The Senate Committee on Labor advanced SB 947, the 'No Robot Bosses Act,' after testimony from unions and tech-privacy advocates supporting a human-review requirement for automated termination or discipline decisions and business groups warning of operational burdens and litigation risks.

Sen. McNerney introduced SB 947, the No Robot Bosses Act, to the Senate Committee on Labor, Public Employment and Retirement, saying the bill would require human review when automated decision systems assist in disciplinary, termination or deactivation decisions and would ban predictive behavior analysis that could subject people to punishment before wrongdoing. "Humans should be making these decisions," the author said during committee remarks.

Union supporters told the committee the bill fills a gap in workplace protections as employers increasingly rely on algorithmic systems. Yvonne Fernandez of the California Federation of Labor Unions said research shows many managers already use AI to make consequential employment decisions and that some systems are making final determinations without human oversight. "No worker should have their livelihood stripped away because an algorithm is incapable of understanding the nuances of everyday human life," Fernandez said.

Shane Guzman of the Teamsters added that algorithmic tools have proliferated and that government intervention is warranted to prevent discriminatory or erroneous inferences that can lead to terminations. Several other labor, education and privacy organizations registered support on the record.

Business and industry witnesses expressed concerns about the bill’s scope and practical effects. Ashley Hoffman of the California Chamber of Commerce said SB 947 is broader than last year’s SB 7 (vetoed) and warned that language in this draft could trigger obligations whenever a tool merely 'assists,' rather than when it is primarily relied upon.

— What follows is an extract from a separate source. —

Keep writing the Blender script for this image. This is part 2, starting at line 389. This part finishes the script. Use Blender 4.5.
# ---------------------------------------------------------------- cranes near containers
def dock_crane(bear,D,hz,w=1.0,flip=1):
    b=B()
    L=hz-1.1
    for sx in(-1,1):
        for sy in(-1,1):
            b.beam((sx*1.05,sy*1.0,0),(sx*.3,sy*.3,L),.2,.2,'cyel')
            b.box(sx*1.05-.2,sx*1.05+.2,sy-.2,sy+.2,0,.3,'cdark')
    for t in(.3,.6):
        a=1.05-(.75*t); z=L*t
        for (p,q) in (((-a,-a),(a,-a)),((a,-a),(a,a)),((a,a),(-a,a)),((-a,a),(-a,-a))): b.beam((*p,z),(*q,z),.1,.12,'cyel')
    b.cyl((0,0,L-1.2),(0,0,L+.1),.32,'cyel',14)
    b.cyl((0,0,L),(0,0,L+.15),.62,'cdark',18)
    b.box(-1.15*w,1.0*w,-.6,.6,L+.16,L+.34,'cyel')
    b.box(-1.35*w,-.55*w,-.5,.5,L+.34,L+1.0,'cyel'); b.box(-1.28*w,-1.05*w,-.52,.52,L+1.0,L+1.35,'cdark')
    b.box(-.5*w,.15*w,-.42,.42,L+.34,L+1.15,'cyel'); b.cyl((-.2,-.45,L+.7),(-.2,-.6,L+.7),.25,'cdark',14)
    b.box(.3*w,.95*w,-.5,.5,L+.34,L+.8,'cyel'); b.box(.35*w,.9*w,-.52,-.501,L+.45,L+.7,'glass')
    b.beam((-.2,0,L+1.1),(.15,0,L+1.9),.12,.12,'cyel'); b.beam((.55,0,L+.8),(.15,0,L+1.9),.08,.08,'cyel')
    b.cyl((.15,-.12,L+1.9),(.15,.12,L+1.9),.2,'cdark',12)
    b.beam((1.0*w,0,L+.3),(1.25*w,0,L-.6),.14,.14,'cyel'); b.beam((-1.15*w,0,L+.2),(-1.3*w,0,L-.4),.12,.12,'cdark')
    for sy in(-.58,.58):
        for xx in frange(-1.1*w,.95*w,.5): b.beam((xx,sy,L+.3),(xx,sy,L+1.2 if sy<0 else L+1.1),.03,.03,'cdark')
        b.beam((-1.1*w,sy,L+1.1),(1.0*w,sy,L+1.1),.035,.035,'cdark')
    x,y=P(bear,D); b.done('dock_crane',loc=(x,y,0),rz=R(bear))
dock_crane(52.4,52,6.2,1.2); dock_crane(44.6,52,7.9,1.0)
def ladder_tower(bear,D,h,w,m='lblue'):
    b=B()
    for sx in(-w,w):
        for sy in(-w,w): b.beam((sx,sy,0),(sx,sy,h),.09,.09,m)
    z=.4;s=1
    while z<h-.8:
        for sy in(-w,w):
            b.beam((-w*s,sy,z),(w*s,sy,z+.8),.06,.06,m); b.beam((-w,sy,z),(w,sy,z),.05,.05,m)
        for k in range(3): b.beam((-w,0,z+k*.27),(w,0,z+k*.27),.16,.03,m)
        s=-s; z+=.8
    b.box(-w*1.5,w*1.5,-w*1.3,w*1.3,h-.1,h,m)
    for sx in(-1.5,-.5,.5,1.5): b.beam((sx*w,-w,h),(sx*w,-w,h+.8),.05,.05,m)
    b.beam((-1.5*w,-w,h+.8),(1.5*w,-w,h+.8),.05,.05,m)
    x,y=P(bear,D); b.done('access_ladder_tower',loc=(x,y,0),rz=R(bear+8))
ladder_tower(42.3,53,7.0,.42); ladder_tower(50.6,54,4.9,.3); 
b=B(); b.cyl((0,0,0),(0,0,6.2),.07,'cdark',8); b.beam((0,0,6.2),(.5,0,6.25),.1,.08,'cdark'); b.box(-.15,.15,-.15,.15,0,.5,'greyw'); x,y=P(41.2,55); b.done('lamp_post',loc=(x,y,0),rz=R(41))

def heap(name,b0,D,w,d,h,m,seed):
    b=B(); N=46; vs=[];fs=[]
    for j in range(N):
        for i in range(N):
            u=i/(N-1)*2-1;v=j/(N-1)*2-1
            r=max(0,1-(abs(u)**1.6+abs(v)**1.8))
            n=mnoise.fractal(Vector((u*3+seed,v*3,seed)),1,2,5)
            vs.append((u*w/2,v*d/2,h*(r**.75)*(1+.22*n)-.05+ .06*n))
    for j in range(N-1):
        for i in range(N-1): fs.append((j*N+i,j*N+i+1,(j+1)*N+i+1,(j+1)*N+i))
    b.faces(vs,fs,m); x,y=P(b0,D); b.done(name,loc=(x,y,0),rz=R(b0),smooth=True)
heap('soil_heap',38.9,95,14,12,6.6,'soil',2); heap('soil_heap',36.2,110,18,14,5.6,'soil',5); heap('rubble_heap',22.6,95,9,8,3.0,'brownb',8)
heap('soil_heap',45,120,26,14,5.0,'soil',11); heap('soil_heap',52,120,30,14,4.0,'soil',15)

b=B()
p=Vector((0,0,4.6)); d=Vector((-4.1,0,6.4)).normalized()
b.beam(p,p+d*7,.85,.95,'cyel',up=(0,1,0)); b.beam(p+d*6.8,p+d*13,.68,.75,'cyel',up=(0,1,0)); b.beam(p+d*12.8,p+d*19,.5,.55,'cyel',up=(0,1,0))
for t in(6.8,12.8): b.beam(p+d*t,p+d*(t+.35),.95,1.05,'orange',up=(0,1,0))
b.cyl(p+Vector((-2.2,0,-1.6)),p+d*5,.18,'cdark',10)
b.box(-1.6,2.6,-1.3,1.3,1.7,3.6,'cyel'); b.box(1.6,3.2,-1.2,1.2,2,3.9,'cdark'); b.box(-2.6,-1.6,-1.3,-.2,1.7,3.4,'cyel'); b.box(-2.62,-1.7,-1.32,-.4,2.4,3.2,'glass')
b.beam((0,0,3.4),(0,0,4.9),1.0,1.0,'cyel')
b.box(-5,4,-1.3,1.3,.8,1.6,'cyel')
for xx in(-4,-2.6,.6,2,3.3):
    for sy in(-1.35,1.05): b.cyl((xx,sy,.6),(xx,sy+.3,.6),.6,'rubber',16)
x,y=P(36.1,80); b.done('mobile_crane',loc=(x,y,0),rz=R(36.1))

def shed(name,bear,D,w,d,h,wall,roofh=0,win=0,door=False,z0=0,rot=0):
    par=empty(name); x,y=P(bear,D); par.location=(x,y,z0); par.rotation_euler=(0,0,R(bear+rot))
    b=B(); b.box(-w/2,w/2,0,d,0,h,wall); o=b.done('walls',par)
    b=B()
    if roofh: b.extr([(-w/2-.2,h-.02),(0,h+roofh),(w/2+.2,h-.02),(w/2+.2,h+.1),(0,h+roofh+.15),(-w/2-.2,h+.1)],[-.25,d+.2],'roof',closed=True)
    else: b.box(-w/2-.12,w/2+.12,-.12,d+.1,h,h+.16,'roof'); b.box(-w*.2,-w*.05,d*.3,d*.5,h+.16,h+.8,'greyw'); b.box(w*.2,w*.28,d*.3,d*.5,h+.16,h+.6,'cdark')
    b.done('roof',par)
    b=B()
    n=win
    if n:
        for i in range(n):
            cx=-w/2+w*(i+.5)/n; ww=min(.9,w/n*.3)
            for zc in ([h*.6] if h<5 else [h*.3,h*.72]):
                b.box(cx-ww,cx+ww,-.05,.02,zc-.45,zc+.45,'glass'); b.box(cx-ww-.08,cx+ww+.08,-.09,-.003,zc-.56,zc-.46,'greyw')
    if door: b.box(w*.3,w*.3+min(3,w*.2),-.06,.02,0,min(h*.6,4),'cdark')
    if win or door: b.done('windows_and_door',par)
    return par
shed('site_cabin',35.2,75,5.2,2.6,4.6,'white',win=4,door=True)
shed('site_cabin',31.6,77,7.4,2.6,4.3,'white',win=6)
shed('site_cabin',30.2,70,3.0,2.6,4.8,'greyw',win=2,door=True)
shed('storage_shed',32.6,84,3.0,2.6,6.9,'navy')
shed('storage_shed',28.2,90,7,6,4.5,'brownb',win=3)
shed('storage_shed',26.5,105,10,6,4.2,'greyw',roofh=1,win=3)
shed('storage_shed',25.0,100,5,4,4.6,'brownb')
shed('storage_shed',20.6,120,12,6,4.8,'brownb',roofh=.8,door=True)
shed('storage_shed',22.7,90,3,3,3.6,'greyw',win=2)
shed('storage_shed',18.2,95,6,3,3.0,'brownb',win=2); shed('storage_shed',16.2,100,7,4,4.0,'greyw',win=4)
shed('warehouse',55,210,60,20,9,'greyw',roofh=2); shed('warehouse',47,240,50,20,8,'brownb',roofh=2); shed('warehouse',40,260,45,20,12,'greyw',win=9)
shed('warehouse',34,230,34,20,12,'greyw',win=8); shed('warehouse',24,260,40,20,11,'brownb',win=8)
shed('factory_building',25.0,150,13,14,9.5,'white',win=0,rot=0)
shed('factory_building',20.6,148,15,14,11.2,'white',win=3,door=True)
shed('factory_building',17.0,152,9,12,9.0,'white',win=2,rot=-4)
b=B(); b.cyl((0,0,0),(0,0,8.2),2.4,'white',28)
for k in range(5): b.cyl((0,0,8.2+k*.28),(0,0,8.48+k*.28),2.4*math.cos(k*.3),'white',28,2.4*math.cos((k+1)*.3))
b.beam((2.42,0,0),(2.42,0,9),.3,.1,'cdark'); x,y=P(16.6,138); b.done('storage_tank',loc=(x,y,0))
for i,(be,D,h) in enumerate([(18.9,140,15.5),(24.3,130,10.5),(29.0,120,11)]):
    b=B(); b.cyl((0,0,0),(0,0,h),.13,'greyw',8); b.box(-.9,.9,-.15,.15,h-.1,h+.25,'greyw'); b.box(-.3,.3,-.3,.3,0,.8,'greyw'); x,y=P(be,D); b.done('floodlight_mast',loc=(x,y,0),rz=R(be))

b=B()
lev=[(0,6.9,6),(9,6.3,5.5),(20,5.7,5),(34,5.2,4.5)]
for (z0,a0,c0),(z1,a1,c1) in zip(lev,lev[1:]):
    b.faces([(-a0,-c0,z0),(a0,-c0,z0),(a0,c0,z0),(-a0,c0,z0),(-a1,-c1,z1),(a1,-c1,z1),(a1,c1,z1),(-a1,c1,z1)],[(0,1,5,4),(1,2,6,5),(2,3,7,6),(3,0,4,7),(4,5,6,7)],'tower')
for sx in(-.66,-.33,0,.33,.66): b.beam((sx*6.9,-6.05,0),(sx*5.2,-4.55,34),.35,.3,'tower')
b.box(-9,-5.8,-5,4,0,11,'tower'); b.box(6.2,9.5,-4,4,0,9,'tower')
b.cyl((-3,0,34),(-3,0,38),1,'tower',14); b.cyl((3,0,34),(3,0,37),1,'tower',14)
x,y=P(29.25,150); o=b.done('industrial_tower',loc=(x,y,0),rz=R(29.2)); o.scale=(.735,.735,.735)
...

Chris McCailey of the Civil Justice Association said the bill reinserts a private right of action and expands territorial reach; he also argued independent contractors should not be included in the worker definition.

Committee members pressed both sides on enforcement and due process. Senator Cortese asked how the committee should balance the need for human oversight against tools that improve safety; supporters and opponents agreed that the details — when human corroboration is required and what enforcement mechanism applies — are central to the final bill language. McCailey and Hoffman said enforcement through the labor commissioner (administrative process) is preferable to a broad private right of action.

After discussion and the author's closing remarks, the committee moved SB 947 forward. The clerk recorded committee roll calls during the hearing; the item was reported out to the Senate Committee on Privacy, Digital Technologies, and Consumer Protection following recorded votes in committee.